After the "lard" incident at the airport, there were other extraordinary happenings that are vivid in my memory thirty five years later. On my second day in Ireland I was out on Lough Ree in a rowing boat, fishing with a flat-capped bachelor farmer of seventy plus. We took the fish back to his humble cottage and fried them over a turf fire while an image of Jesus stared down from above the mantelpiece.
Near Bantry I met Ronald who was in Europe for the first time. A white orphan, he had grown up in a bush village in Tanzania partly watched over by an Irish priest who had brought him back to the old country and lent him his old Datsun car. Ronald spoke like a black East African and drove at approximately fifteen miles an hour. We got drunk together in Bantry after I had pitched my tent. I was naturally perturbed when he repeatedly asked if I liked to "rub the rhino horn" or "play with the banana".
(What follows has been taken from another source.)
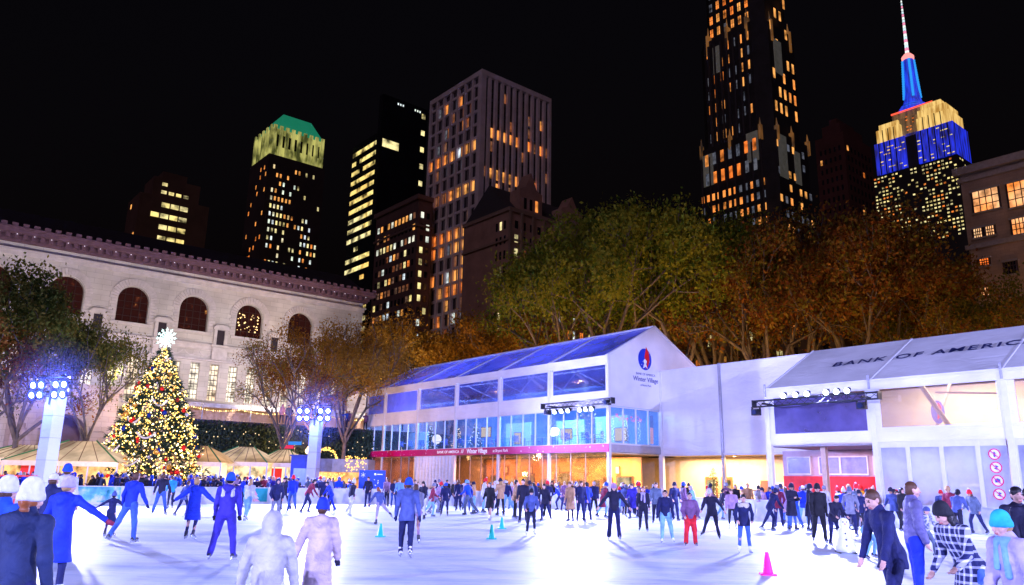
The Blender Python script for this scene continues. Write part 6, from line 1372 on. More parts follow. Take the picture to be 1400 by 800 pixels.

A couple of days later, after a long wait on a remote County Kerry lane, I got a lift from an artificial inseminator. We made several farm stops where large buckets of scalding water were waiting by the rear hooves of bovine mums to be. At one farm, I was invited to slide my arm into a long polythene glove and then push it inside the moaning cow while he - the inseminator - prepared a long glass pipette half filled with best bull's semen. He laughed at the agonised expression on my face - for this was certainly not what I meant about dancing in Kerry with a green-eyed colleen.
This may be my last post for a little while as tomorrow Shirley and I are heading south to England's rich underbelly for a ten day break in Sussex but if I spot an opportunity, I will blog again before returning to the grim reality that is "Up North".